Your seemingly simple questions have some complex answers. There are two well known ways to feed a data stream featuring a given bit-depth to a D/A unit featuring some lesser native bit-depth. The first way is to dither the incoming data to the lesser bit-depth rather than simply truncating it. This will remove the distortion of truncation at the price of increasing the channel noise floor. The other way is via sigma-delta-modulation(SDM), which can deliver the full dynamic range of the higher resolution original data, but only within a limited band. This is what most commercial D/A chips do, even when fed only 16-bits. These D/A chips typically feature only a 5-bit or 6-bit core, and utilize SDM to deliver the full resolution (SNR) of the original higher resolution data, within practical circuit limits, of course.

As far as various hybrid converter topologies are concerned, most of these have been tried over the years. The currently in production PCM1794A DAC chip is based on a hybrid converter core, while also utilizing SDM. The out of production PCM1704 R-2R DAC chip is actually a hybrid of two internal 23-bit R-2R cores coordinated to function as a single 24-bit complex converter. An architecture Burr-Brown refered to as 'colinear' in the data sheet. As a rule of thumb with the complex merging of multiple converter cores, each extra bit of resolution requires a doubling of converter circuitry. Simply paralleling converter outputs does not increase bit resolution. It only reduces the random noise floor by 3dB for every doubling of the number of converters.

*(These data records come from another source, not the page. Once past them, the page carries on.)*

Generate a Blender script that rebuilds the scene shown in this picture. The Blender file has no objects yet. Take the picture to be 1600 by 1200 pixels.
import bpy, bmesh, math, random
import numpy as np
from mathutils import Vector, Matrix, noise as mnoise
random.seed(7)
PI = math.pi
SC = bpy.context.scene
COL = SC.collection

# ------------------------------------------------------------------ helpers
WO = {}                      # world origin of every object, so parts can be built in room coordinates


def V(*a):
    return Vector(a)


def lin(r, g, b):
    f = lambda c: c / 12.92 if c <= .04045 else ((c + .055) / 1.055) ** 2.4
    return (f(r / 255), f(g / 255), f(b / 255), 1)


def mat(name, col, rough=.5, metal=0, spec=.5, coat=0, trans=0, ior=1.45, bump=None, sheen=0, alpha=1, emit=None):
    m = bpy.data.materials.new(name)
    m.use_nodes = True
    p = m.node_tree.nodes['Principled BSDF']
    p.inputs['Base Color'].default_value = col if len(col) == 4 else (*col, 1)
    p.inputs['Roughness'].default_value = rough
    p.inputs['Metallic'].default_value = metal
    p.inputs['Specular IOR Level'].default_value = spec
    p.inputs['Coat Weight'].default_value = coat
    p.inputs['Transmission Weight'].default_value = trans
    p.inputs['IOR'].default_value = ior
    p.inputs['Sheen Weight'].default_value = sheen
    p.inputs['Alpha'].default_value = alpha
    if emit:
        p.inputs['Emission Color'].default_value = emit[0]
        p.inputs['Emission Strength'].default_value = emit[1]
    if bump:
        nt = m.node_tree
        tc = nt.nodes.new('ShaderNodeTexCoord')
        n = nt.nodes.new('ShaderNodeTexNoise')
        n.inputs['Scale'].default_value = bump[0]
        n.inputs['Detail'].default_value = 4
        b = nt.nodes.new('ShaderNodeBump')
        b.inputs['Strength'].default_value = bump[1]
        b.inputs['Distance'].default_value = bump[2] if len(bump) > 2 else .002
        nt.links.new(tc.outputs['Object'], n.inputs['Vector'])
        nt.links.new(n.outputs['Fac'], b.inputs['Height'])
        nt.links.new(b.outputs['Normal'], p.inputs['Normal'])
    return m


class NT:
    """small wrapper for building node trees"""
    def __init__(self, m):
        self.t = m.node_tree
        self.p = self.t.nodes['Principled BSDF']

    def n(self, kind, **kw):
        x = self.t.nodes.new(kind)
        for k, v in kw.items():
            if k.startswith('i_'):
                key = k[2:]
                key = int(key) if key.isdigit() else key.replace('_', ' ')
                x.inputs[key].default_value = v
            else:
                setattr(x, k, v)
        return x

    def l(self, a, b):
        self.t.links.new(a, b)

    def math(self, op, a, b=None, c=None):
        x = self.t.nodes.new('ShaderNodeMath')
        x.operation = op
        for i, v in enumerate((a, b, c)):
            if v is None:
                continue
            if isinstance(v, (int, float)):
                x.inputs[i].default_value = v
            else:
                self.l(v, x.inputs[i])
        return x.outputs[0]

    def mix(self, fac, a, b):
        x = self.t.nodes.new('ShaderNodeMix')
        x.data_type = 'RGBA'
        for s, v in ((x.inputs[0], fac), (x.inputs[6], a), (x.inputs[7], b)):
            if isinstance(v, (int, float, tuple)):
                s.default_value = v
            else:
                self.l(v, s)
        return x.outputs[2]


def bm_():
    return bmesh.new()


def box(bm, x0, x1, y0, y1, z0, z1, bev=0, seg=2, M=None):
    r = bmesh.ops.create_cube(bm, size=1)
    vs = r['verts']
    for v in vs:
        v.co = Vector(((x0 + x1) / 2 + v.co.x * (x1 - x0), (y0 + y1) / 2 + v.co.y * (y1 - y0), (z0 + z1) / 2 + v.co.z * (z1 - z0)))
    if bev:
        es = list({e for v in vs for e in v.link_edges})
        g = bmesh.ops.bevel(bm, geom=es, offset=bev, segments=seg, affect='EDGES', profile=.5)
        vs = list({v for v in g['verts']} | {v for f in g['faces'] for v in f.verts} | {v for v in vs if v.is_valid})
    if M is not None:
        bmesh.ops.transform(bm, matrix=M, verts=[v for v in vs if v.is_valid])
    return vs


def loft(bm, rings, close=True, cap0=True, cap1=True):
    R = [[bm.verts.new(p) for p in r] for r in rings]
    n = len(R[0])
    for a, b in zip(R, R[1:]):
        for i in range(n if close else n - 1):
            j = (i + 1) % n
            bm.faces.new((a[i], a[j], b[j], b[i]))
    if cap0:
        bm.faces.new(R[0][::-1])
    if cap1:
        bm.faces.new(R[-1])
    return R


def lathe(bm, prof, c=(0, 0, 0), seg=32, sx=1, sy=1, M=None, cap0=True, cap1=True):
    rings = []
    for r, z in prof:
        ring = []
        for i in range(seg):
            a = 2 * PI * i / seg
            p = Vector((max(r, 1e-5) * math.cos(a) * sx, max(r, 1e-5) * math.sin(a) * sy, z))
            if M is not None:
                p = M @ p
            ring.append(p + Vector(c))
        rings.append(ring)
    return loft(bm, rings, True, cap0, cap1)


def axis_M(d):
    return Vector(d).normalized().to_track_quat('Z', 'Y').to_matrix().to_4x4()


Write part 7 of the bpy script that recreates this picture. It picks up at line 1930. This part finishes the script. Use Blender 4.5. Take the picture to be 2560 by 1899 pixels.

High resolution discrete R-2R converters that reliably retain high accuracy are non-trivial to design and consistently manufacture. Such converters are, however, becoming in vogue among DAC vendors seeking to differentiate themselves in a crowded market. However, none of these which I'm aware objectively match the consistent accuracy of today's top multi-bit SDM converter chips. Subjective assessments may, and do, differ of course.